--- START OF Data provided ---

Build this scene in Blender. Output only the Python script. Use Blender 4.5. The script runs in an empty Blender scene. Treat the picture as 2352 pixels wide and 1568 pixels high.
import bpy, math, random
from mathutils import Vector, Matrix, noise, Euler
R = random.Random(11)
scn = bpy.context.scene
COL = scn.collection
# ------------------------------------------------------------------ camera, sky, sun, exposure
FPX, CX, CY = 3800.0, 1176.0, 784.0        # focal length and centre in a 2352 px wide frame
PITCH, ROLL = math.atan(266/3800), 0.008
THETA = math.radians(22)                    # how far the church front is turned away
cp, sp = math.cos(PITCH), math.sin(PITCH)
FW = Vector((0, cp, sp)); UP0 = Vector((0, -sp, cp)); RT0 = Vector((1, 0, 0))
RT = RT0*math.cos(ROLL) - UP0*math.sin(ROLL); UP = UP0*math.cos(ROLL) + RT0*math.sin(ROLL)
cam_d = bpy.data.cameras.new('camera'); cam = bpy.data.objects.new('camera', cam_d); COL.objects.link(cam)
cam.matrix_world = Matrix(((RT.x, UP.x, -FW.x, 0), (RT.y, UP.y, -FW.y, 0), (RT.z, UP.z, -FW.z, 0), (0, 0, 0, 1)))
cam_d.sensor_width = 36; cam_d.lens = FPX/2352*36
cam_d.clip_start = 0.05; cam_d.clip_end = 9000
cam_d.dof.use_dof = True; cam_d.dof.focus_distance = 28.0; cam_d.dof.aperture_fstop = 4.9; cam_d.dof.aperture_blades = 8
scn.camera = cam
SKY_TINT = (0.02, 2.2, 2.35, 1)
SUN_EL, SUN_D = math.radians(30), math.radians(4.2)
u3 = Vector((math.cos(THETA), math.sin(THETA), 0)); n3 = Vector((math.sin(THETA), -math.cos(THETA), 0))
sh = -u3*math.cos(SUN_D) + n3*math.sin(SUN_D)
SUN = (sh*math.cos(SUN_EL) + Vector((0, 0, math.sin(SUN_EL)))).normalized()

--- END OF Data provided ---

§ Written exercise:
Write out the material from the first line to the last, exactly.

§ Complete response:
Build this scene in Blender. Output only the Python script. Use Blender 4.5. The script runs in an empty Blender scene. Treat the picture as 2352 pixels wide and 1568 pixels high.
import bpy, math, random
from mathutils import Vector, Matrix, noise, Euler
R = random.Random(11)
scn = bpy.context.scene
COL = scn.collection
# ------------------------------------------------------------------ camera, sky, sun, exposure
FPX, CX, CY = 3800.0, 1176.0, 784.0        # focal length and centre in a 2352 px wide frame
PITCH, ROLL = math.atan(266/3800), 0.008
THETA = math.radians(22)                    # how far the church front is turned away
cp, sp = math.cos(PITCH), math.sin(PITCH)
FW = Vector((0, cp, sp)); UP0 = Vector((0, -sp, cp)); RT0 = Vector((1, 0, 0))
RT = RT0*math.cos(ROLL) - UP0*math.sin(ROLL); UP = UP0*math.cos(ROLL) + RT0*math.sin(ROLL)
cam_d = bpy.data.cameras.new('camera'); cam = bpy.data.objects.new('camera', cam_d); COL.objects.link(cam)
cam.matrix_world = Matrix(((RT.x, UP.x, -FW.x, 0), (RT.y, UP.y, -FW.y, 0), (RT.z, UP.z, -FW.z, 0), (0, 0, 0, 1)))
cam_d.sensor_width = 36; cam_d.lens = FPX/2352*36
cam_d.clip_start = 0.05; cam_d.clip_end = 9000
cam_d.dof.use_dof = True; cam_d.dof.focus_distance = 28.0; cam_d.dof.aperture_fstop = 4.9; cam_d.dof.aperture_blades = 8
scn.camera = cam
SKY_TINT = (0.02, 2.2, 2.35, 1)
SUN_EL, SUN_D = math.radians(30), math.radians(4.2)
u3 = Vector((math.cos(THETA), math.sin(THETA), 0)); n3 = Vector((math.sin(THETA), -math.cos(THETA), 0))
sh = -u3*math.cos(SUN_D) + n3*math.sin(SUN_D)
SUN = (sh*math.cos(SUN_EL) + Vector((0, 0, math.sin(SUN_EL)))).normalized()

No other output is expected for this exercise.